## Written task
Write out each line word for word. Drop pictures.

* * * * * * *

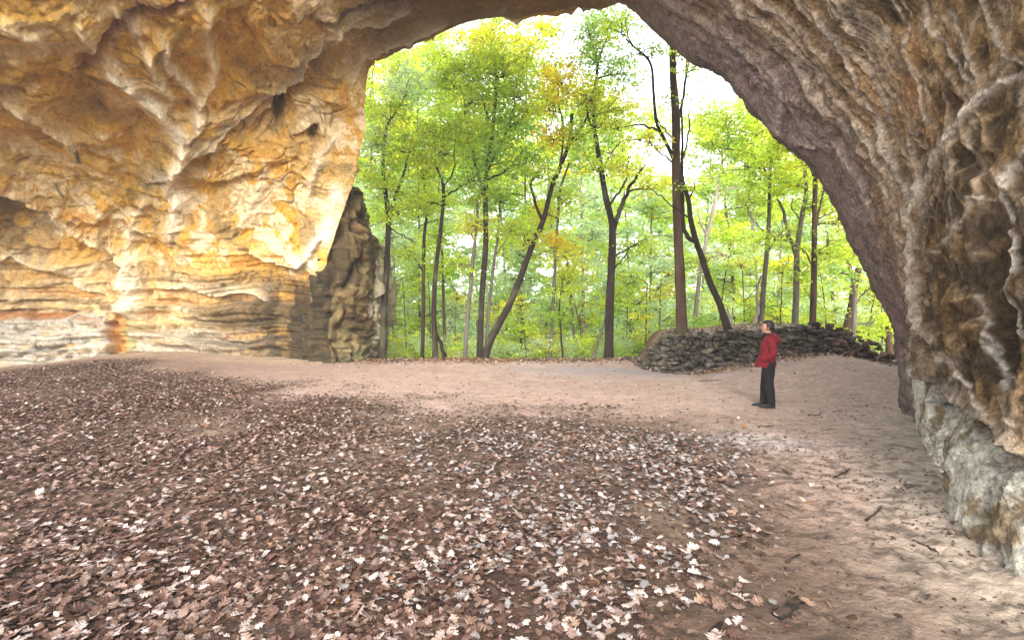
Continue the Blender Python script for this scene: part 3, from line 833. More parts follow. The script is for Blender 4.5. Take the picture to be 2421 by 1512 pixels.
def build_ground():
    ys = [-14.0]
    while ys[-1] < 150:
        y = ys[-1]
        a = abs(y)
        st = 0.6 if y < 1 else max(0.028, 0.0065 * y) if y < 24 else 0.03 * y - 0.4
        ys.append(y + st)
    ys = np.array(ys)
    xs = [0.0]
    while xs[-1] < 130:
        a = xs[-1]
        xs.append(a + (0.045 if a < 5 else 0.045 + (a - 5) * 0.012 if a < 20 else 0.25 + (a - 20) * 0.06))
    xs = np.array(xs)
    xs = np.concatenate([-xs[:0:-1], xs])
    Xg, Yg = np.meshgrid(xs, ys)
    Z = ground_z(Xg, Yg)
    x, y = Xg.ravel(), Yg.ravel()
    p = np.stack([x, y, 0 * x], -1)
    near = (np.abs(x) < 14) & (y > 0) & (y < 24)
    dz = np.zeros(len(x))
    pn = p[near]
    right = sstep(0.2, 2.5, pn[:, 0] - 0.2 * pn[:, 1] + .6)
    rightw = right * sstep(10, 6.5, pn[:, 1])
    lump = ridged(pn * np.array([3.6, 5.5, 1]), 3, 321, .6) - .5
    dz[near] = 0.018 * fbm(pn * 2.0, 3, 322) + 0.034 * rightw * lump * sstep(-.35, .35, fbm(pn * .9, 3, 325)) + 0.030 * (0.25 + rightw) * fbm(pn * 9, 4, 323, .7)
    f1, f2, cid = worley(pn * np.array([5.5, 7.5, 1]), 330)
    dz[near] -= 0.055 * rightw * sstep(0.36, 0.08, f1) * sstep(-.4, .1, fbm(pn * 1.1, 2, 331))
    Z = Z + dz.reshape(Z.shape)
    # colour
    n1 = fbm(p * 0.5, 4, 341); n2 = fbm(p * 2.3, 4, 342, .6); n3 = fbm(p * 8, 3, 343, .6)
    dirt = mixc(np.array([0.15, 0.098, 0.074]), np.array([0.20, 0.142, 0.108]), sstep(-.4, .4, n1 + .5 * n2))
    sand = np.array([0.38, 0.268, 0.222])
    path = sstep(7.6, 10.5, y + n1 * 1.2) * sstep(-13, -4, x)
    C = mixc(dirt, sand, path * .8)
    rightp = sstep(1.2, 3.4, x - 0.12 * y) * sstep(1.5, 4, y)
    C = mixc(C, np.array([0.37, 0.268, 0.220]), 0.75 * rightp)
    # pale sand swept along the foot of the right rock
    xr = np.interp(y, [2, 3.4, 4.1, 4.4, 5.3, 6.5, 8.2, 10], [3.0, 3.4, 3.9, 4.05, 4.55, 5.3, 6.45, 7.2])
    C = mixc(C, np.array([0.46, 0.39, 0.31]), 0.7 * sstep(1.5, 0.2, xr - x + .5 * n2) * sstep(-1.0, -.4, xr - x) * (y > 2) * sstep(10, 8.5, y))
    C = mixc(C, np.array([0.50, 0.45, 0.43]), 0.75 * np.exp(-((x - 3.55) / .8) ** 2 - ((y - 7.4) / .5) ** 2))
    # grey gravelly strip before the wall, bluish sky sheen painted in
    grav_sheen = np.exp(-((y - 16.9 + 0.12 * x) / 1.5) ** 2) * sstep(-1.5, 2.5, x) * sstep(8, 5.5, x)
    C = mixc(C, np.array([0.22, 0.22, 0.25]), 0.85 * grav_sheen * sstep(-.6, .3, n2 + n3))
    # leaf mould among the litter, and the brown forest floor
    C = mixc(C, np.array([0.040, 0.021, 0.016]), 0.92 * litter_density(x, y))
    e = edge_y(x)
    C = mixc(C, np.array([0.14, 0.085, 0.055]), sstep(-1.6, 0.3, y - e + n2))
    C = mixc(C, np.array([0.11, 0.12, 0.04]), sstep(3, 9, y - e + 2 * n2))
    inx = sstep(4.9, 5.7, x) * sstep(11, 10.4, x) * sstep(16.0, 16.8, y)
    C = mixc(C, np.array([0.32, 0.27, 0.235]), .8 * inx * sstep(20, 18.5, y))
    lw = sstep(2.2, 0.4, np.interp(x, [-22, -19, -13, -8], [17.5, 18.6, 19.6, 19.4]) - y + .6 * n2) * (y < 21) * (x < -7)
    C = mixc(C, np.array([0.36, 0.265, 0.18]), .7 * lw)
    nf = fbm(np.stack([x * 7, y * 11, 0 * x], -1), 4, 345, .65)
    C = mixc(C, C * .34, .85 * sstep(.10, .26, nf) * np.clip(rightp + .35 * sstep(12, 6, y), 0, 1) * (.25 + .75 * sstep(9.5, 5.5, y)))
    fore = sstep(7.0, 3.0, y) * sstep(4.4, 2.2, x)          # darker, browner earth in the near foreground
    C = mixc(C, C * np.array([.66, .62, .60]), fore)
    C = C * (1 + .28 * n3 + .16 * n2)[:, None]
    o = make_mesh('ground', np.stack([x, y, Z.ravel()], -1), grid_faces(len(ys), len(xs)), M['ground'], C)
    tag(o, kind='structure')
    return o

# ------------------------------------------------------------------ dead leaves
LEAF_T = np.array([0, .11, .16, .24, .29, .36, .46, .51, .59, .68, .73, .81, .90, 1.0])
LEAF_W = np.array([.02, .06, .20, .25, .11, .32, .36, .14, .30, .33, .13, .20, .16, .0])
LEAF_T2 = np.array([0, .25, .62, 1.0]); LEAF_W2 = np.array([.02, .27, .3, .0])

def leaf_shape(t, w, rng, curl=.6):
    k = len(t)
    w = w * rng.uniform(.8, 1.25, k)
    w2 = w * rng.uniform(.8, 1.2, k)
    V = np.zeros((k, 3, 3))
    V[:, 0, 0] = t + rng.uniform(-.02, .02, k); V[:, 1, 0] = t; V[:, 2, 0] = t + rng.uniform(-.02, .02, k)
    V[:, 0, 1] = -w; V[:, 2, 1] = w2
    k1, k2 = rng.uniform(-.3, 1.5) * curl, rng.uniform(-.5, .9) * curl
    tw = rng.uniform(-.5, .5) * curl
    V[..., 2] = k1 * V[..., 1] ** 2 * 1.4 + k2 * (V[..., 0] - .5) ** 2 * .8 + tw * V[..., 1] * (V[..., 0] - .4)
    V[..., 2] += rng.uniform(-.03, .03, (k, 3)) * curl
    V[:, :, 0] -= .5
    return V.reshape(-1, 3)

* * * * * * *

## Written reply
Continue the Blender Python script for this scene: part 3, from line 833. More parts follow. The script is for Blender 4.5. Take the picture to be 2421 by 1512 pixels.
def build_ground():
    ys = [-14.0]
    while ys[-1] < 150:
        y = ys[-1]
        a = abs(y)
        st = 0.6 if y < 1 else max(0.028, 0.0065 * y) if y < 24 else 0.03 * y - 0.4
        ys.append(y + st)
    ys = np.array(ys)
    xs = [0.0]
    while xs[-1] < 130:
        a = xs[-1]
        xs.append(a + (0.045 if a < 5 else 0.045 + (a - 5) * 0.012 if a < 20 else 0.25 + (a - 20) * 0.06))
    xs = np.array(xs)
    xs = np.concatenate([-xs[:0:-1], xs])
    Xg, Yg = np.meshgrid(xs, ys)
    Z = ground_z(Xg, Yg)
    x, y = Xg.ravel(), Yg.ravel()
    p = np.stack([x, y, 0 * x], -1)
    near = (np.abs(x) < 14) & (y > 0) & (y < 24)
    dz = np.zeros(len(x))
    pn = p[near]
    right = sstep(0.2, 2.5, pn[:, 0] - 0.2 * pn[:, 1] + .6)
    rightw = right * sstep(10, 6.5, pn[:, 1])
    lump = ridged(pn * np.array([3.6, 5.5, 1]), 3, 321, .6) - .5
    dz[near] = 0.018 * fbm(pn * 2.0, 3, 322) + 0.034 * rightw * lump * sstep(-.35, .35, fbm(pn * .9, 3, 325)) + 0.030 * (0.25 + rightw) * fbm(pn * 9, 4, 323, .7)
    f1, f2, cid = worley(pn * np.array([5.5, 7.5, 1]), 330)
    dz[near] -= 0.055 * rightw * sstep(0.36, 0.08, f1) * sstep(-.4, .1, fbm(pn * 1.1, 2, 331))
    Z = Z + dz.reshape(Z.shape)
    # colour
    n1 = fbm(p * 0.5, 4, 341); n2 = fbm(p * 2.3, 4, 342, .6); n3 = fbm(p * 8, 3, 343, .6)
    dirt = mixc(np.array([0.15, 0.098, 0.074]), np.array([0.20, 0.142, 0.108]), sstep(-.4, .4, n1 + .5 * n2))
    sand = np.array([0.38, 0.268, 0.222])
    path = sstep(7.6, 10.5, y + n1 * 1.2) * sstep(-13, -4, x)
    C = mixc(dirt, sand, path * .8)
    rightp = sstep(1.2, 3.4, x - 0.12 * y) * sstep(1.5, 4, y)
    C = mixc(C, np.array([0.37, 0.268, 0.220]), 0.75 * rightp)
    # pale sand swept along the foot of the right rock
    xr = np.interp(y, [2, 3.4, 4.1, 4.4, 5.3, 6.5, 8.2, 10], [3.0, 3.4, 3.9, 4.05, 4.55, 5.3, 6.45, 7.2])
    C = mixc(C, np.array([0.46, 0.39, 0.31]), 0.7 * sstep(1.5, 0.2, xr - x + .5 * n2) * sstep(-1.0, -.4, xr - x) * (y > 2) * sstep(10, 8.5, y))
    C = mixc(C, np.array([0.50, 0.45, 0.43]), 0.75 * np.exp(-((x - 3.55) / .8) ** 2 - ((y - 7.4) / .5) ** 2))
    # grey gravelly strip before the wall, bluish sky sheen painted in
    grav_sheen = np.exp(-((y - 16.9 + 0.12 * x) / 1.5) ** 2) * sstep(-1.5, 2.5, x) * sstep(8, 5.5, x)
    C = mixc(C, np.array([0.22, 0.22, 0.25]), 0.85 * grav_sheen * sstep(-.6, .3, n2 + n3))
    # leaf mould among the litter, and the brown forest floor
    C = mixc(C, np.array([0.040, 0.021, 0.016]), 0.92 * litter_density(x, y))
    e = edge_y(x)
    C = mixc(C, np.array([0.14, 0.085, 0.055]), sstep(-1.6, 0.3, y - e + n2))
    C = mixc(C, np.array([0.11, 0.12, 0.04]), sstep(3, 9, y - e + 2 * n2))
    inx = sstep(4.9, 5.7, x) * sstep(11, 10.4, x) * sstep(16.0, 16.8, y)
    C = mixc(C, np.array([0.32, 0.27, 0.235]), .8 * inx * sstep(20, 18.5, y))
    lw = sstep(2.2, 0.4, np.interp(x, [-22, -19, -13, -8], [17.5, 18.6, 19.6, 19.4]) - y + .6 * n2) * (y < 21) * (x < -7)
    C = mixc(C, np.array([0.36, 0.265, 0.18]), .7 * lw)
    nf = fbm(np.stack([x * 7, y * 11, 0 * x], -1), 4, 345, .65)
    C = mixc(C, C * .34, .85 * sstep(.10, .26, nf) * np.clip(rightp + .35 * sstep(12, 6, y), 0, 1) * (.25 + .75 * sstep(9.5, 5.5, y)))
    fore = sstep(7.0, 3.0, y) * sstep(4.4, 2.2, x)          # darker, browner earth in the near foreground
    C = mixc(C, C * np.array([.66, .62, .60]), fore)
    C = C * (1 + .28 * n3 + .16 * n2)[:, None]
    o = make_mesh('ground', np.stack([x, y, Z.ravel()], -1), grid_faces(len(ys), len(xs)), M['ground'], C)
    tag(o, kind='structure')
    return o

# ------------------------------------------------------------------ dead leaves
LEAF_T = np.array([0, .11, .16, .24, .29, .36, .46, .51, .59, .68, .73, .81, .90, 1.0])
LEAF_W = np.array([.02, .06, .20, .25, .11, .32, .36, .14, .30, .33, .13, .20, .16, .0])
LEAF_T2 = np.array([0, .25, .62, 1.0]); LEAF_W2 = np.array([.02, .27, .3, .0])

def leaf_shape(t, w, rng, curl=.6):
    k = len(t)
    w = w * rng.uniform(.8, 1.25, k)
    w2 = w * rng.uniform(.8, 1.2, k)
    V = np.zeros((k, 3, 3))
    V[:, 0, 0] = t + rng.uniform(-.02, .02, k); V[:, 1, 0] = t; V[:, 2, 0] = t + rng.uniform(-.02, .02, k)
    V[:, 0, 1] = -w; V[:, 2, 1] = w2
    k1, k2 = rng.uniform(-.3, 1.5) * curl, rng.uniform(-.5, .9) * curl
    tw = rng.uniform(-.5, .5) * curl
    V[..., 2] = k1 * V[..., 1] ** 2 * 1.4 + k2 * (V[..., 0] - .5) ** 2 * .8 + tw * V[..., 1] * (V[..., 0] - .4)
    V[..., 2] += rng.uniform(-.03, .03, (k, 3)) * curl
    V[:, :, 0] -= .5
    return V.reshape(-1, 3)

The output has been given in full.